### PROMPT
Please output the data below exactly as given, starting at its first line and stopping after the line that contains "cluster(lab, 3900, bays, [m, F_SLATE, F_PINK, F_GREY], 'low".

### SOURCE MATERIAL
-- start --
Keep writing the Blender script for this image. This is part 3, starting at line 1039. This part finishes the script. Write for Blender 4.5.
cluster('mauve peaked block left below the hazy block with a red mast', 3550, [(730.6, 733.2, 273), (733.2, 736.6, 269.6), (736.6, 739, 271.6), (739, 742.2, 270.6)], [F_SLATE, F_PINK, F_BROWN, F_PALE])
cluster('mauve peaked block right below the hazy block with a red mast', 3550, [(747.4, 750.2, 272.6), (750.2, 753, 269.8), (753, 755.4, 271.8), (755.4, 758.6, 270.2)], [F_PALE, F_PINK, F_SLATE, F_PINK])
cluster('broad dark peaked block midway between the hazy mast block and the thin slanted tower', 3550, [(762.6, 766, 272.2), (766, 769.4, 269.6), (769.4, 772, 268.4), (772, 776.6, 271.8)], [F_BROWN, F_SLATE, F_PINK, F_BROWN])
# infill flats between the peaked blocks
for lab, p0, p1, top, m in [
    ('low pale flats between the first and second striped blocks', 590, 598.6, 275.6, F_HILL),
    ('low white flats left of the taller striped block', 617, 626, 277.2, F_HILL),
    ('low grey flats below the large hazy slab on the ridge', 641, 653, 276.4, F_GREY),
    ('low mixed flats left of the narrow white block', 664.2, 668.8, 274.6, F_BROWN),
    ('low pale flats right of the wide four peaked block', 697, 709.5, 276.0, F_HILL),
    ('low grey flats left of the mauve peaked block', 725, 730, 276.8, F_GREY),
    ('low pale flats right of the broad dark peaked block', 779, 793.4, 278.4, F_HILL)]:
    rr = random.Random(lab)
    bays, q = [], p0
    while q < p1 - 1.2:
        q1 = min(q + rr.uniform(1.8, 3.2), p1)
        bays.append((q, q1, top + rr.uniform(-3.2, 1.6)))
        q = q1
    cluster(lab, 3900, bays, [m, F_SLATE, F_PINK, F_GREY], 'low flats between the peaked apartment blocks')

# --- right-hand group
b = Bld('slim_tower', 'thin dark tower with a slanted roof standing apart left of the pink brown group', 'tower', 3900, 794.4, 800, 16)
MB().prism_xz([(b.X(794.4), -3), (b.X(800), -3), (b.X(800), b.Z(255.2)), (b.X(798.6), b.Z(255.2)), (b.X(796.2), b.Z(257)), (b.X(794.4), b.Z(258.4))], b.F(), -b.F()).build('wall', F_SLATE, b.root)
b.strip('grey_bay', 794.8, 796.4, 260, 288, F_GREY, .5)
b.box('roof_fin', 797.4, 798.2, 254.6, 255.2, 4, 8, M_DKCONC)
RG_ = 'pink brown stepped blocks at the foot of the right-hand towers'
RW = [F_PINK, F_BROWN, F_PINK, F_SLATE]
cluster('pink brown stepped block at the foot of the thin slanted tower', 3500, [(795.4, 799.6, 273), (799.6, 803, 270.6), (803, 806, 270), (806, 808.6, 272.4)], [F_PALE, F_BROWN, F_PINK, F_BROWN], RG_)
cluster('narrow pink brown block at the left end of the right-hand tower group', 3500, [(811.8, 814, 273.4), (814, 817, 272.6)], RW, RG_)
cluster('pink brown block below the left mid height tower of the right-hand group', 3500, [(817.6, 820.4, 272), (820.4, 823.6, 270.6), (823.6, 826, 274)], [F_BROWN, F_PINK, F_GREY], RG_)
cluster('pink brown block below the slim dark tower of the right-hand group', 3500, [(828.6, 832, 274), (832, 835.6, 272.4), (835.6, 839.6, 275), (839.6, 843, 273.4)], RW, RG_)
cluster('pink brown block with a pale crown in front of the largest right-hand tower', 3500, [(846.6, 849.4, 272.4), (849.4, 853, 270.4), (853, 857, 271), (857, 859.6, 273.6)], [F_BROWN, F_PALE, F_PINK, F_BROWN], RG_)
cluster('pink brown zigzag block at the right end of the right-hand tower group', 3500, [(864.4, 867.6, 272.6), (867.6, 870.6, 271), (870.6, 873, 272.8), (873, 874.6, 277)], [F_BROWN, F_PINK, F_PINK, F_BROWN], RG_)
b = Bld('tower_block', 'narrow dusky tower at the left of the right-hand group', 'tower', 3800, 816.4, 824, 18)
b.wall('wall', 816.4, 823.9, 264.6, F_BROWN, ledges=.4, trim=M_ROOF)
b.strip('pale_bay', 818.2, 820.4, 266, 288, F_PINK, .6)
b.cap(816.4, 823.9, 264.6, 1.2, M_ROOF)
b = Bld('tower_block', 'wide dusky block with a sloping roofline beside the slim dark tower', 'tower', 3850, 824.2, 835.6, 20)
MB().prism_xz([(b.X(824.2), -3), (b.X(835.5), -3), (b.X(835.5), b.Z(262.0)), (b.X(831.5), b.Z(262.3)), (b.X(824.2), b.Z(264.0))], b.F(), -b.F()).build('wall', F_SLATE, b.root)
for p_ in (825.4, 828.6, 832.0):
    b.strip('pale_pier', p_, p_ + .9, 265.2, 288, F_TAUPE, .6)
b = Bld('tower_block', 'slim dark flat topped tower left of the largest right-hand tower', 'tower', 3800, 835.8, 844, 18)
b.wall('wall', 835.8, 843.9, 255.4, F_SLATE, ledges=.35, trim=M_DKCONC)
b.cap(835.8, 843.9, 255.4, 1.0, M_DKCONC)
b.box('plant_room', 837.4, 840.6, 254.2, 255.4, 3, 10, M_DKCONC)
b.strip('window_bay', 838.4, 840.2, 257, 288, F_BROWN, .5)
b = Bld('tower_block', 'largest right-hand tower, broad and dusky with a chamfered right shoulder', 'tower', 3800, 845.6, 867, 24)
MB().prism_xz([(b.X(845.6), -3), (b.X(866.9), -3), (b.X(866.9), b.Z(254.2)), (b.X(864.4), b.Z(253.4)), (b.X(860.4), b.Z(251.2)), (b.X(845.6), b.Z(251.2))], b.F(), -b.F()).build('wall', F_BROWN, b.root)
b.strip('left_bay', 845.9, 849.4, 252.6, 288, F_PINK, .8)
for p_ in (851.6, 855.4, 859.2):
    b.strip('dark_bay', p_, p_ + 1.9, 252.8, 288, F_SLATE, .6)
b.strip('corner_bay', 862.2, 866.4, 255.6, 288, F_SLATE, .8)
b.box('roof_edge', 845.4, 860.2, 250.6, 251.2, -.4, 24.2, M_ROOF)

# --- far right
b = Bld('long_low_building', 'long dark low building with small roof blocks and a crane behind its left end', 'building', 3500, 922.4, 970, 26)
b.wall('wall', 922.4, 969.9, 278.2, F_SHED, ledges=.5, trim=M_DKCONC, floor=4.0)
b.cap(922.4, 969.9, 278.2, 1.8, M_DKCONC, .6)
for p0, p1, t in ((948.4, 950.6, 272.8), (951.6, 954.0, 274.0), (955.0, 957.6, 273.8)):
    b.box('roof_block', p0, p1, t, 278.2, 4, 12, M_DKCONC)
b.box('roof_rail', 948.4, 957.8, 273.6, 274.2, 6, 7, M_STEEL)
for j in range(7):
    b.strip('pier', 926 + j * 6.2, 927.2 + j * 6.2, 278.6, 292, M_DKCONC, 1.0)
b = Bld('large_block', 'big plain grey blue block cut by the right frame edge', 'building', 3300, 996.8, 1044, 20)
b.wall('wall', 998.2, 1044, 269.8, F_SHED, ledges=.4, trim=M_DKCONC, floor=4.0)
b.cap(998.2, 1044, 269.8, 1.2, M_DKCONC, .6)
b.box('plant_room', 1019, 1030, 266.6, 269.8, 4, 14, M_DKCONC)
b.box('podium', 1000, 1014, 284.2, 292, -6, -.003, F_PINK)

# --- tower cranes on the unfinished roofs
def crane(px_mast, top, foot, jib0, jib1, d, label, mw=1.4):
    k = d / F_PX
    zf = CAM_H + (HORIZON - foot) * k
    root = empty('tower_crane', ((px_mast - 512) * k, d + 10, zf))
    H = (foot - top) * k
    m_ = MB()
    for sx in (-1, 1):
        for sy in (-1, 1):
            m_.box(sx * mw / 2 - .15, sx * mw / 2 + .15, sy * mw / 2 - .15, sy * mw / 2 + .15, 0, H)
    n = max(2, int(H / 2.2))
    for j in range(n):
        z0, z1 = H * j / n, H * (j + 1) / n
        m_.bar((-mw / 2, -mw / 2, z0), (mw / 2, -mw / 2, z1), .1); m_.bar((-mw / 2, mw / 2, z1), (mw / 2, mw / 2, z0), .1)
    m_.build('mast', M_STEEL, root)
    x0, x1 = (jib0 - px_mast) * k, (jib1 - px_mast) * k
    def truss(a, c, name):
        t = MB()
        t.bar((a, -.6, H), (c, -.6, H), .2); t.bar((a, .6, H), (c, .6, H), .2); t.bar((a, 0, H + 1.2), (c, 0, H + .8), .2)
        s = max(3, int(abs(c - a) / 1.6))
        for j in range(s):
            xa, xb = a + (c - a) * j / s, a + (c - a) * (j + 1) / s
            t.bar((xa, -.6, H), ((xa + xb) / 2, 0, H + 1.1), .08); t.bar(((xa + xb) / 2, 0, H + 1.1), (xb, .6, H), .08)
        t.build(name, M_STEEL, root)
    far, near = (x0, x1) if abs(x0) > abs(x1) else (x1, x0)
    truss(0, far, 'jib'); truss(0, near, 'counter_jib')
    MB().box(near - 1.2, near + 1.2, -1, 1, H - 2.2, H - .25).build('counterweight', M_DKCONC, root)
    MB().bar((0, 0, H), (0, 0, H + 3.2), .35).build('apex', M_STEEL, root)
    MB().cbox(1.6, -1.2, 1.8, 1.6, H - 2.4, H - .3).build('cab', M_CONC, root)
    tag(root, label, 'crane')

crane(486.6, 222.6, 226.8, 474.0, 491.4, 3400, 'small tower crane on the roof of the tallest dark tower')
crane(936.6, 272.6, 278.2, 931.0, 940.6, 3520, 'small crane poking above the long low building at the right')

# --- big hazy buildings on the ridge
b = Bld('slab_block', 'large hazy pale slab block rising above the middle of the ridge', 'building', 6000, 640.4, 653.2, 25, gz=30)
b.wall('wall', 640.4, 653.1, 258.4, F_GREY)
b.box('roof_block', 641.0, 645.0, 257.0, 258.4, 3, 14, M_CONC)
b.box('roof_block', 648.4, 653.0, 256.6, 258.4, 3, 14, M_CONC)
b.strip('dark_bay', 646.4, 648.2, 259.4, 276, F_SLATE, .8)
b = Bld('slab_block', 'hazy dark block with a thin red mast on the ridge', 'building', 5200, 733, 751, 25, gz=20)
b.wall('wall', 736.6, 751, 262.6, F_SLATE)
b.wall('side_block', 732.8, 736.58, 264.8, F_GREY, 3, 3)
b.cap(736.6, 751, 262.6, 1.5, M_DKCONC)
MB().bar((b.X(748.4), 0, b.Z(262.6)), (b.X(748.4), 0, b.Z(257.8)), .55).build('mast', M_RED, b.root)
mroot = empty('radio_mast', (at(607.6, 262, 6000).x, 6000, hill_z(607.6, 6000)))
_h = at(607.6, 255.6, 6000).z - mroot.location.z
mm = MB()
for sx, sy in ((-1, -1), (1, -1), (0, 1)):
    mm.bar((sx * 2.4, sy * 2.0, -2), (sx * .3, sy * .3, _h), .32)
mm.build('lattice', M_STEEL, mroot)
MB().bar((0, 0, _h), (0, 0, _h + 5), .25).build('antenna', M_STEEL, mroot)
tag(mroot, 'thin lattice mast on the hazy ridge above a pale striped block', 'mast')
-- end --
### FINAL ANSWER
Keep writing the Blender script for this image. This is part 3, starting at line 1039. This part finishes the script. Write for Blender 4.5.
cluster('mauve peaked block left below the hazy block with a red mast', 3550, [(730.6, 733.2, 273), (733.2, 736.6, 269.6), (736.6, 739, 271.6), (739, 742.2, 270.6)], [F_SLATE, F_PINK, F_BROWN, F_PALE])
cluster('mauve peaked block right below the hazy block with a red mast', 3550, [(747.4, 750.2, 272.6), (750.2, 753, 269.8), (753, 755.4, 271.8), (755.4, 758.6, 270.2)], [F_PALE, F_PINK, F_SLATE, F_PINK])
cluster('broad dark peaked block midway between the hazy mast block and the thin slanted tower', 3550, [(762.6, 766, 272.2), (766, 769.4, 269.6), (769.4, 772, 268.4), (772, 776.6, 271.8)], [F_BROWN, F_SLATE, F_PINK, F_BROWN])
# infill flats between the peaked blocks
for lab, p0, p1, top, m in [
    ('low pale flats between the first and second striped blocks', 590, 598.6, 275.6, F_HILL),
    ('low white flats left of the taller striped block', 617, 626, 277.2, F_HILL),
    ('low grey flats below the large hazy slab on the ridge', 641, 653, 276.4, F_GREY),
    ('low mixed flats left of the narrow white block', 664.2, 668.8, 274.6, F_BROWN),
    ('low pale flats right of the wide four peaked block', 697, 709.5, 276.0, F_HILL),
    ('low grey flats left of the mauve peaked block', 725, 730, 276.8, F_GREY),
    ('low pale flats right of the broad dark peaked block', 779, 793.4, 278.4, F_HILL)]:
    rr = random.Random(lab)
    bays, q = [], p0
    while q < p1 - 1.2:
        q1 = min(q + rr.uniform(1.8, 3.2), p1)
        bays.append((q, q1, top + rr.uniform(-3.2, 1.6)))
        q = q1
    cluster(lab, 3900, bays, [m, F_SLATE, F_PINK, F_GREY], 'low flats between the peaked apartment blocks')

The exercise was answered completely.